> _Material provided_

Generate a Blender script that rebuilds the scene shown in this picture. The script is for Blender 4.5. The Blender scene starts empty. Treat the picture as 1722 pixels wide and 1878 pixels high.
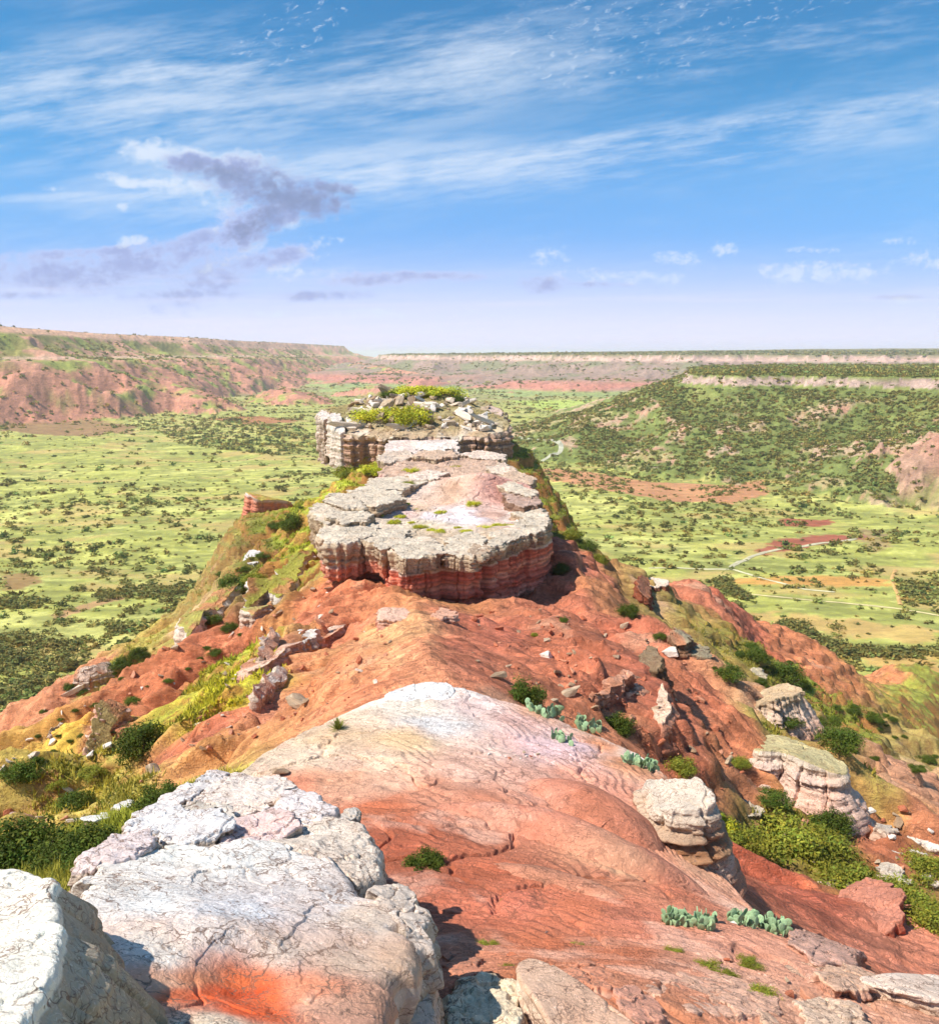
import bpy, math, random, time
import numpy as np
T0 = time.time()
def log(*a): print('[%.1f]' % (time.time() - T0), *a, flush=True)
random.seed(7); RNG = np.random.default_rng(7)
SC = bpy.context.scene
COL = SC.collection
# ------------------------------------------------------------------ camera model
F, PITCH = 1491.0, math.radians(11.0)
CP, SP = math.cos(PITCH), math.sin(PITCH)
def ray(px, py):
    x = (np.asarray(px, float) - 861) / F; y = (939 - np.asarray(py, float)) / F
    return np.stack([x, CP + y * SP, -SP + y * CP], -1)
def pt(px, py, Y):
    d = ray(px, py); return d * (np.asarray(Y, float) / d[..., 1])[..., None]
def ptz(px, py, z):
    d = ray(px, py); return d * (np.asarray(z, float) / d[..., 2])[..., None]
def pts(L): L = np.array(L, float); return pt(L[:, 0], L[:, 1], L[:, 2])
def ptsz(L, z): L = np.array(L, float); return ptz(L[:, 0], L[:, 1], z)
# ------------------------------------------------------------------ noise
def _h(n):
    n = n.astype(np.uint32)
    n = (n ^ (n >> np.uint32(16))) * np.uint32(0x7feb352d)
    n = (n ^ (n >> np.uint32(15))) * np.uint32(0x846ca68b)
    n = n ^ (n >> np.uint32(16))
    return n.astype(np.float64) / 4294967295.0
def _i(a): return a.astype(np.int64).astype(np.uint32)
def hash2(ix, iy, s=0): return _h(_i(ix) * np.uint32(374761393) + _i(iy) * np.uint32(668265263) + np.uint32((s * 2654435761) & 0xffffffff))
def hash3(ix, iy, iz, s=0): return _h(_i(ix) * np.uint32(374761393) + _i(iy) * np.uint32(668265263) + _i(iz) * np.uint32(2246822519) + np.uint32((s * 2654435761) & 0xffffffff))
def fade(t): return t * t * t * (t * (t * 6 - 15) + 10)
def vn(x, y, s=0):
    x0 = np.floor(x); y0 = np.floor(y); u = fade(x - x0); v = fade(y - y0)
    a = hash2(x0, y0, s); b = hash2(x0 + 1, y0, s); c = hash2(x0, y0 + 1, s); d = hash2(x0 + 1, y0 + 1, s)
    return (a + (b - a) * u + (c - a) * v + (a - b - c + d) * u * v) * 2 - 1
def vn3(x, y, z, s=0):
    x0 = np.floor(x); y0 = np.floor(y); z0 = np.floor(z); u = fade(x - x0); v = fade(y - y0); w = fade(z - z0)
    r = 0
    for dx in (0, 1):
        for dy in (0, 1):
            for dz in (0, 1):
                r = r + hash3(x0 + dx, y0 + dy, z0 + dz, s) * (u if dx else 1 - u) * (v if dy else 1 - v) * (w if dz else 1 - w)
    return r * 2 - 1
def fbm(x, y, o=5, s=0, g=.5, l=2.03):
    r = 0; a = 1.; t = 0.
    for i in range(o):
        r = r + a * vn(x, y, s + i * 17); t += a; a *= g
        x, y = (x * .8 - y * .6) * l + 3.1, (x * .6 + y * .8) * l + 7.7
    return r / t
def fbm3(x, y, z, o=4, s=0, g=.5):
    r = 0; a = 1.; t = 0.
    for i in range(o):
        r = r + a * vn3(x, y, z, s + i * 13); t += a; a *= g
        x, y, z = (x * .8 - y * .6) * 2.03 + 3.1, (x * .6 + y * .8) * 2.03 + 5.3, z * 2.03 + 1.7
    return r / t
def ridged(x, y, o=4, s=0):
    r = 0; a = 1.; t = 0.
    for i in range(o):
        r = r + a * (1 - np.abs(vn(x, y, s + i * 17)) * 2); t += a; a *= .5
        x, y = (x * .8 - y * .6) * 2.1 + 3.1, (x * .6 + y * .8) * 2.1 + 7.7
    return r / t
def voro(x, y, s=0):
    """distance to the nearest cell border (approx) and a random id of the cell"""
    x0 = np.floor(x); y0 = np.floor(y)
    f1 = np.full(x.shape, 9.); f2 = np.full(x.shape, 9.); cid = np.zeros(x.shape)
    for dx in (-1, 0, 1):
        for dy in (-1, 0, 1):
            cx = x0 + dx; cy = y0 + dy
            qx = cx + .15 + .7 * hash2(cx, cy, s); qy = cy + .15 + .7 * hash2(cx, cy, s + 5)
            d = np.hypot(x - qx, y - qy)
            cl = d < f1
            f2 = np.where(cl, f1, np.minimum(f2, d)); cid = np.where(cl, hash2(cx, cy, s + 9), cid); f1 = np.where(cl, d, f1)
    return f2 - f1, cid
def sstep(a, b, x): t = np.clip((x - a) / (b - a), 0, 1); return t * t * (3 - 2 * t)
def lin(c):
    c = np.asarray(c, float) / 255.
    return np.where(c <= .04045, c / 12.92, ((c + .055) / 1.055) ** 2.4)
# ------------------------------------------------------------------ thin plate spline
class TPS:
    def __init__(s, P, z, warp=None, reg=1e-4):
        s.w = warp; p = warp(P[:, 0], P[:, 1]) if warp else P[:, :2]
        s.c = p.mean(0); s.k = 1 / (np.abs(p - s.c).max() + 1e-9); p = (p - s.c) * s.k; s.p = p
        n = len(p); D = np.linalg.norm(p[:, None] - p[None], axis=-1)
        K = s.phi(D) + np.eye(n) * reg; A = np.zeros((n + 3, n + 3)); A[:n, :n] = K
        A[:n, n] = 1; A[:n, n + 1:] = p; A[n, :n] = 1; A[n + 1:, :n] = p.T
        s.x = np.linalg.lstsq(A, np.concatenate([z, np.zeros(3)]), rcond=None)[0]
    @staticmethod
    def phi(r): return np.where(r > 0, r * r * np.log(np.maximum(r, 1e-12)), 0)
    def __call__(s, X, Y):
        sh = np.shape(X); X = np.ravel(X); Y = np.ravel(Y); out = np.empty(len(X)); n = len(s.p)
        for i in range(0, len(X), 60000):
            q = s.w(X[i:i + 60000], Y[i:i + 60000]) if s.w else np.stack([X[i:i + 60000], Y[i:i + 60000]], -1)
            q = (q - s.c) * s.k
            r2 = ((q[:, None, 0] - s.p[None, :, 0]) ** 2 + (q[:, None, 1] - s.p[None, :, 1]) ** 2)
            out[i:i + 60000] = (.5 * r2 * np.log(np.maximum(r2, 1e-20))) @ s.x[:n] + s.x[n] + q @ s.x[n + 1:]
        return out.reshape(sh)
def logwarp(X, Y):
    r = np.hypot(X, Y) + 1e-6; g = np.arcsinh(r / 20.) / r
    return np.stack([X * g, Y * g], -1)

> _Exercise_
Quote the listing above in full, except for the pictures.

> _Response to this exercise_
Generate a Blender script that rebuilds the scene shown in this picture. The script is for Blender 4.5. The Blender scene starts empty. Treat the picture as 1722 pixels wide and 1878 pixels high.
import bpy, math, random, time
import numpy as np
T0 = time.time()
def log(*a): print('[%.1f]' % (time.time() - T0), *a, flush=True)
random.seed(7); RNG = np.random.default_rng(7)
SC = bpy.context.scene
COL = SC.collection
# ------------------------------------------------------------------ camera model
F, PITCH = 1491.0, math.radians(11.0)
CP, SP = math.cos(PITCH), math.sin(PITCH)
def ray(px, py):
    x = (np.asarray(px, float) - 861) / F; y = (939 - np.asarray(py, float)) / F
    return np.stack([x, CP + y * SP, -SP + y * CP], -1)
def pt(px, py, Y):
    d = ray(px, py); return d * (np.asarray(Y, float) / d[..., 1])[..., None]
def ptz(px, py, z):
    d = ray(px, py); return d * (np.asarray(z, float) / d[..., 2])[..., None]
def pts(L): L = np.array(L, float); return pt(L[:, 0], L[:, 1], L[:, 2])
def ptsz(L, z): L = np.array(L, float); return ptz(L[:, 0], L[:, 1], z)
# ------------------------------------------------------------------ noise
def _h(n):
    n = n.astype(np.uint32)
    n = (n ^ (n >> np.uint32(16))) * np.uint32(0x7feb352d)
    n = (n ^ (n >> np.uint32(15))) * np.uint32(0x846ca68b)
    n = n ^ (n >> np.uint32(16))
    return n.astype(np.float64) / 4294967295.0
def _i(a): return a.astype(np.int64).astype(np.uint32)
def hash2(ix, iy, s=0): return _h(_i(ix) * np.uint32(374761393) + _i(iy) * np.uint32(668265263) + np.uint32((s * 2654435761) & 0xffffffff))
def hash3(ix, iy, iz, s=0): return _h(_i(ix) * np.uint32(374761393) + _i(iy) * np.uint32(668265263) + _i(iz) * np.uint32(2246822519) + np.uint32((s * 2654435761) & 0xffffffff))
def fade(t): return t * t * t * (t * (t * 6 - 15) + 10)
def vn(x, y, s=0):
    x0 = np.floor(x); y0 = np.floor(y); u = fade(x - x0); v = fade(y - y0)
    a = hash2(x0, y0, s); b = hash2(x0 + 1, y0, s); c = hash2(x0, y0 + 1, s); d = hash2(x0 + 1, y0 + 1, s)
    return (a + (b - a) * u + (c - a) * v + (a - b - c + d) * u * v) * 2 - 1
def vn3(x, y, z, s=0):
    x0 = np.floor(x); y0 = np.floor(y); z0 = np.floor(z); u = fade(x - x0); v = fade(y - y0); w = fade(z - z0)
    r = 0
    for dx in (0, 1):
        for dy in (0, 1):
            for dz in (0, 1):
                r = r + hash3(x0 + dx, y0 + dy, z0 + dz, s) * (u if dx else 1 - u) * (v if dy else 1 - v) * (w if dz else 1 - w)
    return r * 2 - 1
def fbm(x, y, o=5, s=0, g=.5, l=2.03):
    r = 0; a = 1.; t = 0.
    for i in range(o):
        r = r + a * vn(x, y, s + i * 17); t += a; a *= g
        x, y = (x * .8 - y * .6) * l + 3.1, (x * .6 + y * .8) * l + 7.7
    return r / t
def fbm3(x, y, z, o=4, s=0, g=.5):
    r = 0; a = 1.; t = 0.
    for i in range(o):
        r = r + a * vn3(x, y, z, s + i * 13); t += a; a *= g
        x, y, z = (x * .8 - y * .6) * 2.03 + 3.1, (x * .6 + y * .8) * 2.03 + 5.3, z * 2.03 + 1.7
    return r / t
def ridged(x, y, o=4, s=0):
    r = 0; a = 1.; t = 0.
    for i in range(o):
        r = r + a * (1 - np.abs(vn(x, y, s + i * 17)) * 2); t += a; a *= .5
        x, y = (x * .8 - y * .6) * 2.1 + 3.1, (x * .6 + y * .8) * 2.1 + 7.7
    return r / t
def voro(x, y, s=0):
    """distance to the nearest cell border (approx) and a random id of the cell"""
    x0 = np.floor(x); y0 = np.floor(y)
    f1 = np.full(x.shape, 9.); f2 = np.full(x.shape, 9.); cid = np.zeros(x.shape)
    for dx in (-1, 0, 1):
        for dy in (-1, 0, 1):
            cx = x0 + dx; cy = y0 + dy
            qx = cx + .15 + .7 * hash2(cx, cy, s); qy = cy + .15 + .7 * hash2(cx, cy, s + 5)
            d = np.hypot(x - qx, y - qy)
            cl = d < f1
            f2 = np.where(cl, f1, np.minimum(f2, d)); cid = np.where(cl, hash2(cx, cy, s + 9), cid); f1 = np.where(cl, d, f1)
    return f2 - f1, cid
def sstep(a, b, x): t = np.clip((x - a) / (b - a), 0, 1); return t * t * (3 - 2 * t)
def lin(c):
    c = np.asarray(c, float) / 255.
    return np.where(c <= .04045, c / 12.92, ((c + .055) / 1.055) ** 2.4)
# ------------------------------------------------------------------ thin plate spline
class TPS:
    def __init__(s, P, z, warp=None, reg=1e-4):
        s.w = warp; p = warp(P[:, 0], P[:, 1]) if warp else P[:, :2]
        s.c = p.mean(0); s.k = 1 / (np.abs(p - s.c).max() + 1e-9); p = (p - s.c) * s.k; s.p = p
        n = len(p); D = np.linalg.norm(p[:, None] - p[None], axis=-1)
        K = s.phi(D) + np.eye(n) * reg; A = np.zeros((n + 3, n + 3)); A[:n, :n] = K
        A[:n, n] = 1; A[:n, n + 1:] = p; A[n, :n] = 1; A[n + 1:, :n] = p.T
        s.x = np.linalg.lstsq(A, np.concatenate([z, np.zeros(3)]), rcond=None)[0]
    @staticmethod
    def phi(r): return np.where(r > 0, r * r * np.log(np.maximum(r, 1e-12)), 0)
    def __call__(s, X, Y):
        sh = np.shape(X); X = np.ravel(X); Y = np.ravel(Y); out = np.empty(len(X)); n = len(s.p)
        for i in range(0, len(X), 60000):
            q = s.w(X[i:i + 60000], Y[i:i + 60000]) if s.w else np.stack([X[i:i + 60000], Y[i:i + 60000]], -1)
            q = (q - s.c) * s.k
            r2 = ((q[:, None, 0] - s.p[None, :, 0]) ** 2 + (q[:, None, 1] - s.p[None, :, 1]) ** 2)
            out[i:i + 60000] = (.5 * r2 * np.log(np.maximum(r2, 1e-20))) @ s.x[:n] + s.x[n] + q @ s.x[n + 1:]
        return out.reshape(sh)
def logwarp(X, Y):
    r = np.hypot(X, Y) + 1e-6; g = np.arcsinh(r / 20.) / r
    return np.stack([X * g, Y * g], -1)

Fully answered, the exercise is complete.